WHAT IS BEING ASKED: In how many lines of the data does the word "from" appear? Give the number by itself.

PROVIDED DATA:
-----

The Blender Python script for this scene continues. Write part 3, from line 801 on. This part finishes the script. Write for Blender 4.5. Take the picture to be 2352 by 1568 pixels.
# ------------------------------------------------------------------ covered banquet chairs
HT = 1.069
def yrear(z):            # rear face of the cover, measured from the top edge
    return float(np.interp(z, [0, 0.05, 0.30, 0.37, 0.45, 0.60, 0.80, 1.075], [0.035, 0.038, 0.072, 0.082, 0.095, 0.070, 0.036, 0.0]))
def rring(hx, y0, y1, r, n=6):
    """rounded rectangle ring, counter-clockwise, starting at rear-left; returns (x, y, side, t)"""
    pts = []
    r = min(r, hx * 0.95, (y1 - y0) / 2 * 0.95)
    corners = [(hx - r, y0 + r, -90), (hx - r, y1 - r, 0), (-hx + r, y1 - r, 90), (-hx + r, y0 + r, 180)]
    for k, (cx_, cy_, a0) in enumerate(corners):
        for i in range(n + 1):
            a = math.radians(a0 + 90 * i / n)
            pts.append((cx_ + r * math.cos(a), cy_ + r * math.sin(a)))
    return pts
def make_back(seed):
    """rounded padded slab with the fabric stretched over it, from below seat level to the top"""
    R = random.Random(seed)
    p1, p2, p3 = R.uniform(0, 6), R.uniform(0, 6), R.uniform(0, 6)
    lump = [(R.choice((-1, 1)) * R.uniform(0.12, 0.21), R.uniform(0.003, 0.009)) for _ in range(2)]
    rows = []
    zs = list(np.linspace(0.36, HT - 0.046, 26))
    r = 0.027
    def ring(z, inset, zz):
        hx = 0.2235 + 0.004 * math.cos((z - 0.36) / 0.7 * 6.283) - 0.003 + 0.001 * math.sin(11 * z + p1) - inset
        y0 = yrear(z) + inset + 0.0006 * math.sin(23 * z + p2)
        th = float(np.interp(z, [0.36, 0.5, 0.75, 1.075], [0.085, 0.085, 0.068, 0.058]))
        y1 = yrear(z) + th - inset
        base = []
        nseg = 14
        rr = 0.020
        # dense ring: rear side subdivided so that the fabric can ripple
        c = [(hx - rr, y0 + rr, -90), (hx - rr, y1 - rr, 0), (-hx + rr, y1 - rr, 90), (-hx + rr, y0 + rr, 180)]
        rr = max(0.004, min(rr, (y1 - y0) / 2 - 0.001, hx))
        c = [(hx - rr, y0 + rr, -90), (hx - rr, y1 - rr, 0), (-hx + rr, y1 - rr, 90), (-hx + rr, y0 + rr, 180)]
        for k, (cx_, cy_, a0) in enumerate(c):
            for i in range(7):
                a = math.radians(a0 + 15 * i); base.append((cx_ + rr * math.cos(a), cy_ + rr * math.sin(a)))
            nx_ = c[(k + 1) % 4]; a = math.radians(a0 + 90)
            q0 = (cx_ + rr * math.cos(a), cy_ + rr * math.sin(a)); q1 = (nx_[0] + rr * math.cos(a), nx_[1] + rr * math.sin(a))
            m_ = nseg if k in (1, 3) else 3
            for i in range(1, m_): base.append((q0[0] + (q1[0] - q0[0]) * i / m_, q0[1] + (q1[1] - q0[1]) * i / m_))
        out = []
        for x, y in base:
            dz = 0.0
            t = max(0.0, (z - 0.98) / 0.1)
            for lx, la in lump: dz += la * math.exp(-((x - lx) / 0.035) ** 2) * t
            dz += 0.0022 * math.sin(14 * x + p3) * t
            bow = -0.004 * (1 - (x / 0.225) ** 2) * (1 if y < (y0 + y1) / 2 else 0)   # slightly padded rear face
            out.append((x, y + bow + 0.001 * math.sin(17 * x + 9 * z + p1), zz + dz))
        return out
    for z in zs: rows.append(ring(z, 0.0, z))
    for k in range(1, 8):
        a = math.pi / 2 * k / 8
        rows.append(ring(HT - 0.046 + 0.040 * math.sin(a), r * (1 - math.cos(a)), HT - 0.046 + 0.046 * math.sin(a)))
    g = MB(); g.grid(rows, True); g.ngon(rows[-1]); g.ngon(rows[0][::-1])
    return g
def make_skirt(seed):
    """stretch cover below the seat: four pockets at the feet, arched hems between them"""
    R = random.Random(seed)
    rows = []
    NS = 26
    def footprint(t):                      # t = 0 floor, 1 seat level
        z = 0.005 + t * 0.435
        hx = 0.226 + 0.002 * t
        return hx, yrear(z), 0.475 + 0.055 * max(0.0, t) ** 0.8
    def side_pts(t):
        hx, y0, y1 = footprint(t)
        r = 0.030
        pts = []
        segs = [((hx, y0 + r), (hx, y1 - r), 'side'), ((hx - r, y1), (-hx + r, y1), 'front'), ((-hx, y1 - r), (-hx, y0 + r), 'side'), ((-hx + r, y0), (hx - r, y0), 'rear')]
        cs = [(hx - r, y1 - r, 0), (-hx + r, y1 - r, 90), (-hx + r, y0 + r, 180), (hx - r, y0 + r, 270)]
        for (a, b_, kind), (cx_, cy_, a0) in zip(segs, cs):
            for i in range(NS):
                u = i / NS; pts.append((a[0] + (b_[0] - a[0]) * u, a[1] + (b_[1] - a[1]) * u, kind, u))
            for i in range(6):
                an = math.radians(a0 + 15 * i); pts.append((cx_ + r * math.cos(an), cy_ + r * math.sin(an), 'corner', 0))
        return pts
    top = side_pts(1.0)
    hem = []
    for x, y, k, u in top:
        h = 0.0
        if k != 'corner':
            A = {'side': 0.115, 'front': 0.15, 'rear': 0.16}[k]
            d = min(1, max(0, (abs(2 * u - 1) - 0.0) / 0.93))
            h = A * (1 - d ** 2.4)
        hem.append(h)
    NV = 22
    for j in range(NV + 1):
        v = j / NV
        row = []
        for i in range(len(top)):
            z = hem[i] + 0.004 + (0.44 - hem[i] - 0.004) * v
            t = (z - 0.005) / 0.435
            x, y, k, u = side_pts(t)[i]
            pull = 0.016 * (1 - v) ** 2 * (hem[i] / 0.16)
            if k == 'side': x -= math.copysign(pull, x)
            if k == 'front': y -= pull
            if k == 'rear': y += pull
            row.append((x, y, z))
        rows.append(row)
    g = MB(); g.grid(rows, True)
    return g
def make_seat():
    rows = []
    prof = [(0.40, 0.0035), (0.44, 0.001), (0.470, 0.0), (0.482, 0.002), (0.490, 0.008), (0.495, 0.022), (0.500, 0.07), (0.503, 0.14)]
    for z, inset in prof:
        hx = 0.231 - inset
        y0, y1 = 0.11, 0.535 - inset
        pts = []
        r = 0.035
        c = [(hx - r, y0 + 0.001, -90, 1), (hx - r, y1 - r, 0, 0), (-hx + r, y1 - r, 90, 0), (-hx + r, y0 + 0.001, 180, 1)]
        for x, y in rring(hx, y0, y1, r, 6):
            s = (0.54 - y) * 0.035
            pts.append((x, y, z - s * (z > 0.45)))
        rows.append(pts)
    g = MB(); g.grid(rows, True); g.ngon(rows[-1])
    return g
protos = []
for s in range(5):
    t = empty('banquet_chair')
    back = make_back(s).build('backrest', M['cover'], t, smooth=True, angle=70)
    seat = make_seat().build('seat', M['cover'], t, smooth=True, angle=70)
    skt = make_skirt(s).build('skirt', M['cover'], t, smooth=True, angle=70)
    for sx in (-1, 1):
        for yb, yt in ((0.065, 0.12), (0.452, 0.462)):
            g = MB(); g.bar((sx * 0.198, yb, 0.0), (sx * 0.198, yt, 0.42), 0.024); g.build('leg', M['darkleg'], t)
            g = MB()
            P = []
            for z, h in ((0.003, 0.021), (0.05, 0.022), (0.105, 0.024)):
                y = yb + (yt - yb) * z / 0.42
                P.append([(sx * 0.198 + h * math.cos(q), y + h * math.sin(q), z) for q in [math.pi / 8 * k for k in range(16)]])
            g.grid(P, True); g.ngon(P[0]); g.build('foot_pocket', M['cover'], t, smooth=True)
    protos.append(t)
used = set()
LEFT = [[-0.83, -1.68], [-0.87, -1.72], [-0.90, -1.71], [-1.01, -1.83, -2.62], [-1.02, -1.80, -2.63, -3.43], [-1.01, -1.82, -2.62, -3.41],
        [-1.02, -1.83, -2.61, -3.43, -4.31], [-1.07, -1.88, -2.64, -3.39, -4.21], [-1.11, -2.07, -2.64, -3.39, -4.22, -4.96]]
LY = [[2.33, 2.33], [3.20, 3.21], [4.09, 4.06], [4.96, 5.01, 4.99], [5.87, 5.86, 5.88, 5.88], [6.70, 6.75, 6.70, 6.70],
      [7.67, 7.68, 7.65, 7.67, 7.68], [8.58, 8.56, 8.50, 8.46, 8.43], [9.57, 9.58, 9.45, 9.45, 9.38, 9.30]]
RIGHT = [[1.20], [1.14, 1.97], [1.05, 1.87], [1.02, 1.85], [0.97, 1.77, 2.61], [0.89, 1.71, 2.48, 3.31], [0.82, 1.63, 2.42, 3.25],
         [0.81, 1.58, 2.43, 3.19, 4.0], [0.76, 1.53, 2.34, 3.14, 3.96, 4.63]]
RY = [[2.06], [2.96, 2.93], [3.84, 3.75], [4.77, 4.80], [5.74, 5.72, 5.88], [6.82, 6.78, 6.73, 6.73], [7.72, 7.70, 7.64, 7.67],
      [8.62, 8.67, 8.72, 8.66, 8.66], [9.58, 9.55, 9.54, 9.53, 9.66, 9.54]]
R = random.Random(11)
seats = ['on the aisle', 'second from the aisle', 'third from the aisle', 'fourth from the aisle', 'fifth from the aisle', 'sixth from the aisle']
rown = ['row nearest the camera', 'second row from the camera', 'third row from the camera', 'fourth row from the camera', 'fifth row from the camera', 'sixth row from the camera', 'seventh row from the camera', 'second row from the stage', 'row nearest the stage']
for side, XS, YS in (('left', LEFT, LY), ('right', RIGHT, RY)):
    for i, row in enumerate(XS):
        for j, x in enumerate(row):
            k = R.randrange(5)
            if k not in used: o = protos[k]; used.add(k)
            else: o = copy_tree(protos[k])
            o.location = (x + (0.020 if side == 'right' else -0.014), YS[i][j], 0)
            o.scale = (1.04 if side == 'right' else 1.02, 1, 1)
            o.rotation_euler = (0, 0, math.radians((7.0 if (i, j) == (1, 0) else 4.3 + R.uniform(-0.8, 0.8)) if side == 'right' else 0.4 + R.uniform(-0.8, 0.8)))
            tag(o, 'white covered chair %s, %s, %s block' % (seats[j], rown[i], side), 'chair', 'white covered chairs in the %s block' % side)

-----

THE REPLY: 5